GOAL OF THE EXERCISE - Print the material below exactly as it stands, please, from its first line to the line holding "sc.view_settings.exposure = 0.0;", with no pictures.

....

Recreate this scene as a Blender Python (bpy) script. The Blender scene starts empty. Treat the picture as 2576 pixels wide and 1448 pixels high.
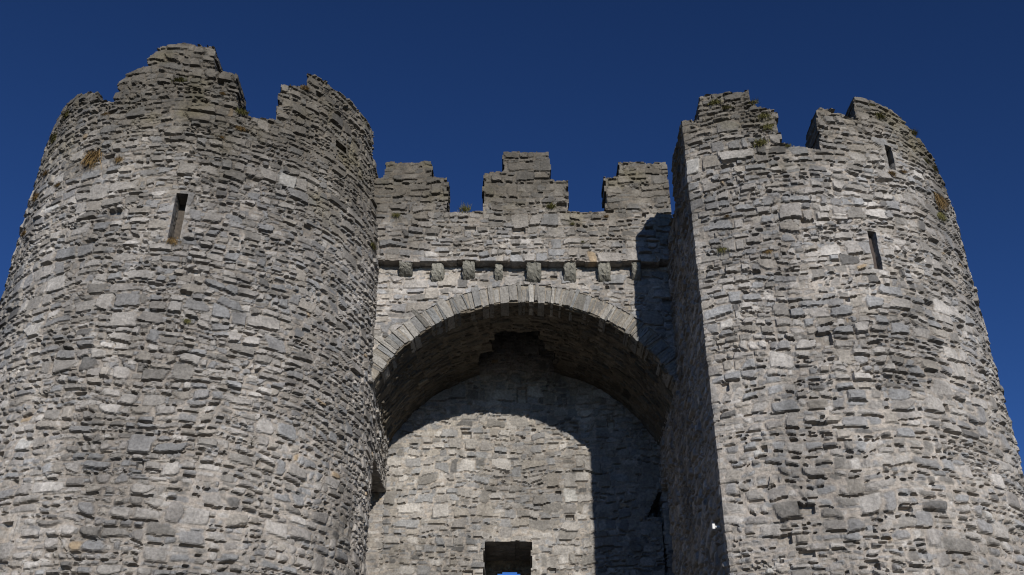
import bpy, bmesh, math, random
import numpy as np
from mathutils import Vector

# ------------------------------------------------------------------ camera, sky, sun, exposure
sc = bpy.context.scene
COL = sc.collection
F, CX, CY = 2600.0, 1288.0, 724.0            # focal length and centre in a 2576 px wide picture
PITCH = math.atan(F / 4424.0)
CAMZ = 1.6
cam_d = bpy.data.cameras.new('camera'); cam = bpy.data.objects.new('camera', cam_d); COL.objects.link(cam)
cam.location = (0, 0, CAMZ); cam.rotation_euler = (math.pi / 2 + PITCH, 0, 0)
cam_d.sensor_width = 36.0; cam_d.lens = F / 2576.0 * 36.0
cam_d.clip_start = 0.1; cam_d.clip_end = 3000
sc.camera = cam

SUN_AZ, SUN_EL = math.radians(14), math.radians(18.5)      # right of and behind the camera
world = bpy.data.worlds.new('World'); sc.world = world; world.use_nodes = True
nt = world.node_tree; nt.nodes.clear()
sky = nt.nodes.new('ShaderNodeTexSky'); sky.sky_type = 'NISHITA'; sky.sun_disc = False
sky.sun_elevation = SUN_EL; sky.sun_rotation = math.pi - SUN_AZ
sky.air_density = 0.75; sky.dust_density = 0.0; sky.ozone_density = 5.0; sky.altitude = 1500
bg = nt.nodes.new('ShaderNodeBackground'); bg.inputs['Strength'].default_value = 0.052
wo = nt.nodes.new('ShaderNodeOutputWorld')
hs = nt.nodes.new('ShaderNodeGamma'); hs.inputs['Gamma'].default_value = 1.40      # deep polarised blue
nt.links.new(sky.outputs[0], hs.inputs['Color']); nt.links.new(hs.outputs[0], bg.inputs[0]); nt.links.new(bg.outputs[0], wo.inputs[0])
sun_d = bpy.data.lights.new('sun', 'SUN'); sun_d.energy = 4.8; sun_d.angle = math.radians(0.5)
sun_d.color = (1.0, 0.95, 0.885)
sun = bpy.data.objects.new('sun', sun_d); COL.objects.link(sun)
sv = Vector((math.sin(SUN_AZ) * math.cos(SUN_EL), -math.cos(SUN_AZ) * math.cos(SUN_EL), math.sin(SUN_EL)))
sun.rotation_euler = sv.to_track_quat('Z', 'Y').to_euler(); sun.location = sv * 60
sc.view_settings.view_transform = 'Standard'; sc.view_settings.look = 'None'
sc.cycles.filter_width = 1.15
sc.view_settings.exposure = 0.0; sc.view_settings.gamma = 1.0

# ------------------------------------------------------------------ helpers
def ray(px, py):
    a = (px - CX) / F; b = (CY - py) / F
    c, s = math.cos(PITCH), math.sin(PITCH)
    return (a, c - b * s, s + b * c)
def on_Y(px, py, Y):                      # point of a wall that faces the road at distance Y
    r = ray(px, py); t = Y / r[1]
    return (r[0] * t, Y, CAMZ + r[2] * t)
def on_X(px, py, X):
    r = ray(px, py); t = X / r[0]
    return (X, r[1] * t, CAMZ + r[2] * t)

def tag(o, label=None, cat=None, group=None, kind=None):
    if label: o['label'] = label
    if cat: o['category'] = cat
    if group: o['group'] = group
    if kind: o['kind'] = kind
    return o
def empty(name, loc=(0, 0, 0)):
    o = bpy.data.objects.new(name, None); COL.objects.link(o); o.location = loc
    o.empty_display_size = 0.3
    return o
def link(name, me, mat, parent=None):
    o = bpy.data.objects.new(name, me); COL.objects.link(o)
    if mat: me.materials.append(mat)
    if parent is not None:
        o.parent = parent
        o.location = Vector((0, 0, 0)) - parent.location
    return o

def hash2(ix, iy, seed):
    n = (ix.astype(np.int64) * 374761393 + iy.astype(np.int64) * 668265263 + seed * 2147483647) & 0xffffffff
    n = ((n ^ (n >> 13)) * 1274126177) & 0xffffffff
    n = (n ^ (n >> 16)) & 0xffffffff
    n = (n * 2246822519) & 0xffffffff
    return ((n ^ (n >> 15)) & 0xffffff) / float(0xffffff) * 2 - 1
def vnoise(x, y, seed=0):
    ix = np.floor(x); iy = np.floor(y); fx = x - ix; fy = y - iy
    fx = fx * fx * (3 - 2 * fx); fy = fy * fy * (3 - 2 * fy)
    a = hash2(ix, iy, seed); b = hash2(ix + 1, iy, seed); c = hash2(ix, iy + 1, seed); d = hash2(ix + 1, iy + 1, seed)
    return (a * (1 - fx) + b * fx) * (1 - fy) + (c * (1 - fx) + d * fx) * fy
def fbm(x, y, seed=0, o=4):
    v = 0; a = 1.0; t = 0
    for k in range(o):
        v = v + a * vnoise(x * 2 ** k + 17.3 * k, y * 2 ** k + 5.1 * k, seed + k); t += a; a *= 0.55
    return v / t

# ------------------------------------------------------------------ materials
def new_mat(name):
    m = bpy.data.materials.new(name); m.use_nodes = True
    return m, m.node_tree, m.node_tree.nodes['Principled BSDF']
def stone_material(name, bump=0.5, tint=(1, 1, 1)):
    m, t, p = new_mat(name)
    N = t.nodes; L = t.links
    at = N.new('ShaderNodeAttribute'); at.attribute_name = 'Col'
    tc = N.new('ShaderNodeTexCoord')
    n1 = N.new('ShaderNodeTexNoise'); n1.inputs['Scale'].default_value = 26; n1.inputs['Detail'].default_value = 8; n1.inputs['Roughness'].default_value = 0.7
    n2 = N.new('ShaderNodeTexNoise'); n2.inputs['Scale'].default_value = 4.0; n2.inputs['Detail'].default_value = 5
    for n in (n1, n2): L.new(tc.outputs['Object'], n.inputs['Vector'])
    mr = N.new('ShaderNodeMapRange'); mr.inputs[1].default_value = 0.3; mr.inputs[2].default_value = 0.7
    mr.inputs[3].default_value = 0.62; mr.inputs[4].default_value = 1.38
    L.new(n1.outputs[0], mr.inputs[0])
    mr2 = N.new('ShaderNodeMapRange'); mr2.inputs[1].default_value = 0.3; mr2.inputs[2].default_value = 0.7
    mr2.inputs[3].default_value = 0.84; mr2.inputs[4].default_value = 1.14
    L.new(n2.outputs[0], mr2.inputs[0])
    mu = N.new('ShaderNodeMath'); mu.operation = 'MULTIPLY'; L.new(mr.outputs[0], mu.inputs[0]); L.new(mr2.outputs[0], mu.inputs[1])
    vm = N.new('ShaderNodeVectorMath'); vm.operation = 'SCALE'; L.new(at.outputs['Color'], vm.inputs[0]); L.new(mu.outputs[0], vm.inputs['Scale'])
    vt = N.new('ShaderNodeVectorMath'); vt.operation = 'MULTIPLY'; vt.inputs[1].default_value = tint
    L.new(vm.outputs[0], vt.inputs[0]); L.new(vt.outputs[0], p.inputs['Base Color'])
    p.inputs['Roughness'].default_value = 0.92
    p.inputs['Specular IOR Level'].default_value = 0.25
    b = N.new('ShaderNodeBump'); b.inputs['Strength'].default_value = bump; b.inputs['Distance'].default_value = 0.02
    L.new(n1.outputs[0], b.inputs['Height']); L.new(b.outputs[0], p.inputs['Normal'])
    return m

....

SOLUTION -
Recreate this scene as a Blender Python (bpy) script. The Blender scene starts empty. Treat the picture as 2576 pixels wide and 1448 pixels high.
import bpy, bmesh, math, random
import numpy as np
from mathutils import Vector

# ------------------------------------------------------------------ camera, sky, sun, exposure
sc = bpy.context.scene
COL = sc.collection
F, CX, CY = 2600.0, 1288.0, 724.0            # focal length and centre in a 2576 px wide picture
PITCH = math.atan(F / 4424.0)
CAMZ = 1.6
cam_d = bpy.data.cameras.new('camera'); cam = bpy.data.objects.new('camera', cam_d); COL.objects.link(cam)
cam.location = (0, 0, CAMZ); cam.rotation_euler = (math.pi / 2 + PITCH, 0, 0)
cam_d.sensor_width = 36.0; cam_d.lens = F / 2576.0 * 36.0
cam_d.clip_start = 0.1; cam_d.clip_end = 3000
sc.camera = cam

SUN_AZ, SUN_EL = math.radians(14), math.radians(18.5)      # right of and behind the camera
world = bpy.data.worlds.new('World'); sc.world = world; world.use_nodes = True
nt = world.node_tree; nt.nodes.clear()
sky = nt.nodes.new('ShaderNodeTexSky'); sky.sky_type = 'NISHITA'; sky.sun_disc = False
sky.sun_elevation = SUN_EL; sky.sun_rotation = math.pi - SUN_AZ
sky.air_density = 0.75; sky.dust_density = 0.0; sky.ozone_density = 5.0; sky.altitude = 1500
bg = nt.nodes.new('ShaderNodeBackground'); bg.inputs['Strength'].default_value = 0.052
wo = nt.nodes.new('ShaderNodeOutputWorld')
hs = nt.nodes.new('ShaderNodeGamma'); hs.inputs['Gamma'].default_value = 1.40      # deep polarised blue
nt.links.new(sky.outputs[0], hs.inputs['Color']); nt.links.new(hs.outputs[0], bg.inputs[0]); nt.links.new(bg.outputs[0], wo.inputs[0])
sun_d = bpy.data.lights.new('sun', 'SUN'); sun_d.energy = 4.8; sun_d.angle = math.radians(0.5)
sun_d.color = (1.0, 0.95, 0.885)
sun = bpy.data.objects.new('sun', sun_d); COL.objects.link(sun)
sv = Vector((math.sin(SUN_AZ) * math.cos(SUN_EL), -math.cos(SUN_AZ) * math.cos(SUN_EL), math.sin(SUN_EL)))
sun.rotation_euler = sv.to_track_quat('Z', 'Y').to_euler(); sun.location = sv * 60
sc.view_settings.view_transform = 'Standard'; sc.view_settings.look = 'None'
sc.cycles.filter_width = 1.15
sc.view_settings.exposure = 0.0; sc.view_settings.gamma = 1.0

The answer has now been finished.